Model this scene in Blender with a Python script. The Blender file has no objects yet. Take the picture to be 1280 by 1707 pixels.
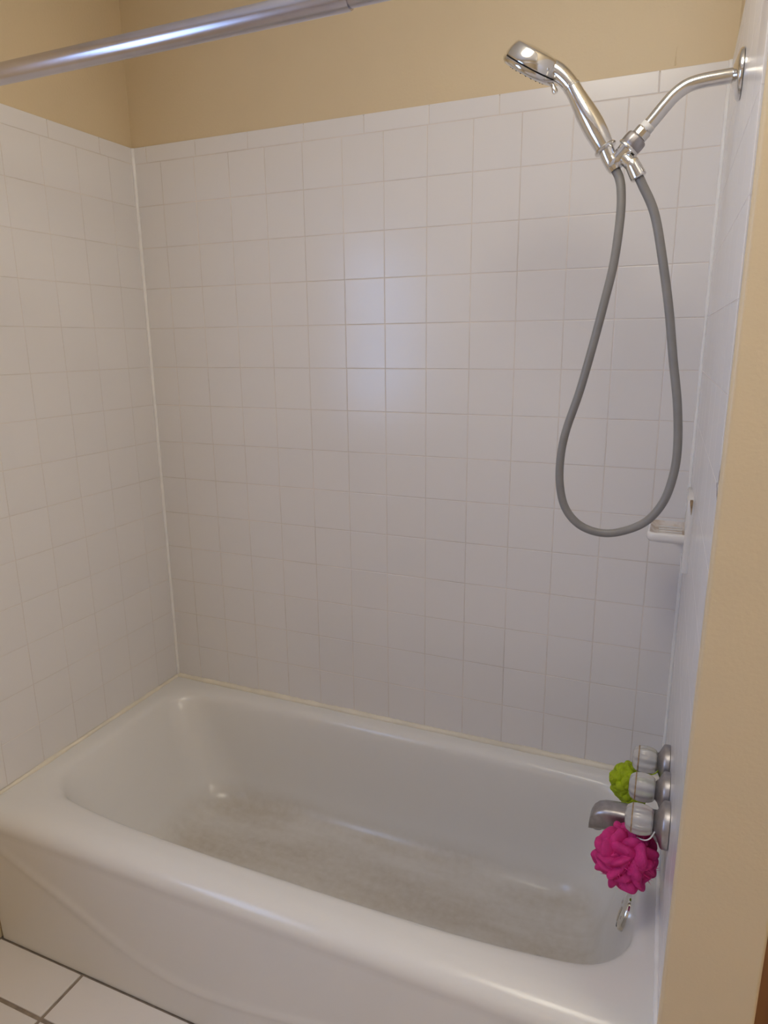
import bpy, bmesh, math, random
from mathutils import Vector, Matrix

random.seed(7)
scene = bpy.context.scene
col = scene.collection
PI = math.pi

# ------------------------------------------------------------------ camera
cam_data = bpy.data.cameras.new('camera')
cam = bpy.data.objects.new('camera', cam_data)
col.objects.link(cam)
R_ = Vector((0.92085301, 0.38978871, -0.00972103))
U_ = Vector((-0.08443526, 0.22368927, 0.97099629))
F_ = Vector((-0.38065788, 0.89332406, -0.23889685))
m = Matrix.Identity(4)
for i in range(3):
    m[i][0], m[i][1], m[i][2] = R_[i], U_[i], -F_[i]
m[0][3], m[1][3], m[2][3] = 1.4503777, -1.6566343, 1.4425057
cam.matrix_world = m
cam_data.sensor_fit = 'HORIZONTAL'
cam_data.sensor_width = 36.0
cam_data.lens = 36.0 * 1151.646 / 1280.0
cam_data.clip_start = 0.01
scene.camera = cam

# ------------------------------------------------------------------ world and exposure
w = bpy.data.worlds.new('world')
scene.world = w
w.use_nodes = True
w.node_tree.nodes['Background'].inputs[0].default_value = (0.75, 0.85, 1.0, 1)
w.node_tree.nodes['Background'].inputs[1].default_value = 0.3
scene.view_settings.view_transform = 'Standard'
scene.view_settings.look = 'None'
scene.view_settings.gamma = 1.0
scene.view_settings.use_curve_mapping = False
scene.view_settings.exposure = 0.1
scene.cycles.max_bounces = 6
scene.cycles.caustics_reflective = False
scene.cycles.adaptive_threshold = 0.02
# light comes from a ceiling lamp, a vanity light bar on the right side wall and a window pane in the left wall (built below)
WINDOW_STRENGTH = 5.6
WINDOW_COLOR = (0.34, 0.54, 1.0)
LAMP_STRENGTH = 8.8
LAMP_COLOR = (1.0, 0.92, 0.76)
BAR_STRENGTH = 22.0
BAR_COLOR = (1.0, 0.94, 0.84)

# ------------------------------------------------------------------ materials
def new_mat(name):
    mt = bpy.data.materials.new(name)
    mt.use_nodes = True
    return mt, mt.node_tree.nodes, mt.node_tree.links, mt.node_tree.nodes['Principled BSDF']

def pbr(name, color, rough=0.5, metal=0.0, spec=0.5, bump=None, vary=None, coat=0.0):
    """bump = (scale, distance); vary = (scale, amount)"""
    mt, N, L, b = new_mat(name)
    b.inputs['Base Color'].default_value = (*color, 1)
    b.inputs['Roughness'].default_value = rough
    b.inputs['Metallic'].default_value = metal
    b.inputs['Specular IOR Level'].default_value = spec
    b.inputs['Coat Weight'].default_value = coat
    tc = N.new('ShaderNodeTexCoord')
    if vary:
        n = N.new('ShaderNodeTexNoise'); n.inputs['Scale'].default_value = vary[0]; n.inputs['Detail'].default_value = 4
        L.new(tc.outputs['Object'], n.inputs['Vector'])
        r = N.new('ShaderNodeValToRGB')
        a = vary[1]
        r.color_ramp.elements[0].position = 0.3; r.color_ramp.elements[1].position = 0.7
        r.color_ramp.elements[0].color = (*[c * (1 - a) for c in color], 1)
        r.color_ramp.elements[1].color = (*[min(1, c * (1 + a)) for c in color], 1)
        L.new(n.outputs['Fac'], r.inputs['Fac']); L.new(r.outputs['Color'], b.inputs['Base Color'])
    if bump:
        n2 = N.new('ShaderNodeTexNoise'); n2.inputs['Scale'].default_value = bump[0]; n2.inputs['Detail'].default_value = 3
        L.new(tc.outputs['Object'], n2.inputs['Vector'])
        bp = N.new('ShaderNodeBump'); bp.inputs['Strength'].default_value = 1.0; bp.inputs['Distance'].default_value = bump[1]
        L.new(n2.outputs['Fac'], bp.inputs['Height']); L.new(bp.outputs['Normal'], b.inputs['Normal'])
    return mt

M = {}
M['paint'] = pbr('tan_wall_paint', (0.70, 0.562, 0.362), 0.45, bump=(160, 0.0004), vary=(3, 0.025))
M['ceiling'] = pbr('white_ceiling_paint', (0.85, 0.83, 0.79), 0.7, bump=(90, 0.001))
M['grout'] = pbr('off_white_grout', (0.72, 0.65, 0.59), 0.6, vary=(7, 0.14))
M['floor_grout'] = pbr('dark_floor_grout', (0.30, 0.24, 0.19), 0.9, vary=(40, 0.2), bump=(300, 0.001))
M['caulk'] = pbr('white_caulk', (0.90, 0.87, 0.84), 0.4, vary=(20, 0.04))
M['caulk_old'] = pbr('yellowed_caulk', (0.80, 0.73, 0.60), 0.5, vary=(9, 0.10))
M['chrome'] = pbr('chrome', (0.78, 0.77, 0.75), 0.14, 1.0, vary=(60, 0.04))
M['satin'] = pbr('satin_metal_tube', (0.58, 0.56, 0.61), 0.27, 1.0, vary=(30, 0.03))
M['dull_chrome'] = pbr('water_spotted_chrome', (0.43, 0.41, 0.42), 0.40, 1.0, vary=(90, 0.12))
M['black'] = pbr('black_rubber', (0.02, 0.02, 0.02), 0.6, vary=(50, 0.1))
M['tape'] = pbr('white_thread_tape', (0.82, 0.80, 0.76), 0.5, bump=(400, 0.0005))
M['ceramic'] = pbr('white_ceramic', (0.80, 0.77, 0.75), 0.16, vary=(10, 0.03))
M['trim_white'] = pbr('white_painted_trim', (0.82, 0.81, 0.79), 0.4, vary=(6, 0.02))
M['hose'] = pbr('grey_vinyl_hose', (0.25, 0.235, 0.22), 0.42, vary=(40, 0.06))

def tile_mat(name, color, rough, amount):
    mt, N, L, b = new_mat(name)
    oi = N.new('ShaderNodeObjectInfo')
    tc = N.new('ShaderNodeTexCoord')
    n = N.new('ShaderNodeTexNoise'); n.inputs['Scale'].default_value = 9; n.inputs['Detail'].default_value = 3
    ad = N.new('ShaderNodeVectorMath'); ad.operation = 'ADD'
    sc_ = N.new('ShaderNodeVectorMath'); sc_.operation = 'SCALE'; sc_.inputs['Scale'].default_value = 7
    cmb = N.new('ShaderNodeCombineXYZ')
    for k in range(3): L.new(oi.outputs['Random'], cmb.inputs[k])
    L.new(cmb.outputs[0], sc_.inputs[0]); L.new(tc.outputs['Object'], ad.inputs[0]); L.new(sc_.outputs[0], ad.inputs[1])
    L.new(ad.outputs[0], n.inputs['Vector'])
    mx = N.new('ShaderNodeMath'); mx.operation = 'MULTIPLY_ADD'; mx.inputs[1].default_value = 0.5
    L.new(n.outputs['Fac'], mx.inputs[0])
    hl = N.new('ShaderNodeMath'); hl.operation = 'MULTIPLY'; hl.inputs[1].default_value = 0.5
    L.new(oi.outputs['Random'], hl.inputs[0]); L.new(hl.outputs[0], mx.inputs[2])
    r = N.new('ShaderNodeValToRGB')
    r.color_ramp.elements[0].color = (*[c * (1 - amount) for c in color], 1)
    r.color_ramp.elements[1].color = (*[min(1, c * (1 + amount)) for c in color], 1)
    L.new(mx.outputs[0], r.inputs['Fac']); L.new(r.outputs['Color'], b.inputs['Base Color'])
    b.inputs['Roughness'].default_value = rough
    return mt
M['tile'] = tile_mat('glazed_white_wall_tile', (0.80, 0.765, 0.745), 0.22, 0.015)
M['floor_tile'] = tile_mat('white_floor_tile', (0.80, 0.75, 0.72), 0.3, 0.03)

# tub enamel: white with brownish wear streaks on the basin floor
mt, N, L, b = new_mat('white_tub_enamel'); M['enamel'] = mt
tc = N.new('ShaderNodeTexCoord'); sep = N.new('ShaderNodeSeparateXYZ'); L.new(tc.outputs['Object'], sep.inputs[0])
mp = N.new('ShaderNodeMapping'); mp.inputs['Scale'].default_value = (1.6, 8, 3); mp.inputs['Rotation'].default_value = (0, 0, 0.06)
L.new(tc.outputs['Object'], mp.inputs['Vector'])
n1 = N.new('ShaderNodeTexNoise'); n1.inputs['Scale'].default_value = 1.3; n1.inputs['Detail'].default_value = 5; L.new(mp.outputs[0], n1.inputs['Vector'])
n2 = N.new('ShaderNodeTexNoise'); n2.inputs['Scale'].default_value = 55; n2.inputs['Detail'].default_value = 4; L.new(tc.outputs['Object'], n2.inputs['Vector'])
mr = N.new('ShaderNodeMapRange'); mr.interpolation_type = 'SMOOTHSTEP'
mr.inputs['From Min'].default_value = 0.135; mr.inputs['From Max'].default_value = 0.055
L.new(sep.outputs['Z'], mr.inputs['Value'])
rp = N.new('ShaderNodeValToRGB'); rp.color_ramp.elements[0].position = 0.25; rp.color_ramp.elements[1].position = 0.6
rp.color_ramp.elements[0].color = (0.12, 0.12, 0.12, 1)
L.new(n1.outputs['Fac'], rp.inputs['Fac'])
mu = N.new('ShaderNodeMath'); mu.operation = 'MULTIPLY'; L.new(mr.outputs[0], mu.inputs[0]); L.new(rp.outputs['Color'], mu.inputs[1])
gt = N.new('ShaderNodeMath'); gt.operation = 'GREATER_THAN'; gt.inputs[1].default_value = -0.66 + 0.36
L.new(sep.outputs['Y'], gt.inputs[0])
mg = N.new('ShaderNodeMath'); mg.operation = 'MULTIPLY'; L.new(mu.outputs[0], mg.inputs[0]); L.new(gt.outputs[0], mg.inputs[1])
mu2 = N.new('ShaderNodeMath'); mu2.operation = 'MULTIPLY'; L.new(mg.outputs[0], mu2.inputs[0])
ma = N.new('ShaderNodeMath'); ma.operation = 'MULTIPLY_ADD'; ma.inputs[1].default_value = 0.5; ma.inputs[2].default_value = 0.35
L.new(n2.outputs['Fac'], ma.inputs[0]); L.new(ma.outputs[0], mu2.inputs[1])
mix = N.new('ShaderNodeMix'); mix.data_type = 'RGBA'
mix.inputs[6].default_value = (0.80, 0.770, 0.73, 1); mix.inputs[7].default_value = (0.50, 0.43, 0.33, 1)
L.new(mu2.outputs[0], mix.inputs[0]); L.new(mix.outputs[2], b.inputs['Base Color'])
b.inputs['Roughness'].default_value = 0.22

# brown-stained ceramic of the soap tray
mt, N, L, b = new_mat('stained_soap_tray'); M['stained'] = mt
tc = N.new('ShaderNodeTexCoord'); n1 = N.new('ShaderNodeTexNoise'); n1.inputs['Scale'].default_value = 28; n1.inputs['Detail'].default_value = 4
L.new(tc.outputs['Object'], n1.inputs['Vector'])
rp = N.new('ShaderNodeValToRGB'); rp.color_ramp.elements[0].position = 0.42; rp.color_ramp.elements[1].position = 0.68
rp.color_ramp.elements[0].color = (0.72, 0.66, 0.62, 1); rp.color_ramp.elements[1].color = (0.42, 0.28, 0.16, 1)
L.new(n1.outputs['Fac'], rp.inputs['Fac']); L.new(rp.outputs['Color'], b.inputs['Base Color']); b.inputs['Roughness'].default_value = 0.4

M['scuff'] = pbr('grey_scuff', (0.36, 0.32, 0.31), 0.6, vary=(200, 0.3))
M['rust'] = pbr('rusty_stain', (0.36, 0.24, 0.13), 0.7, vary=(120, 0.3))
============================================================
Copy each line above containing the string "with".

* Solution for this exercise
Model this scene in Blender with a Python script. The Blender file has no objects yet. Take the picture to be 1280 by 1707 pixels.
# tub enamel: white with brownish wear streaks on the basin floor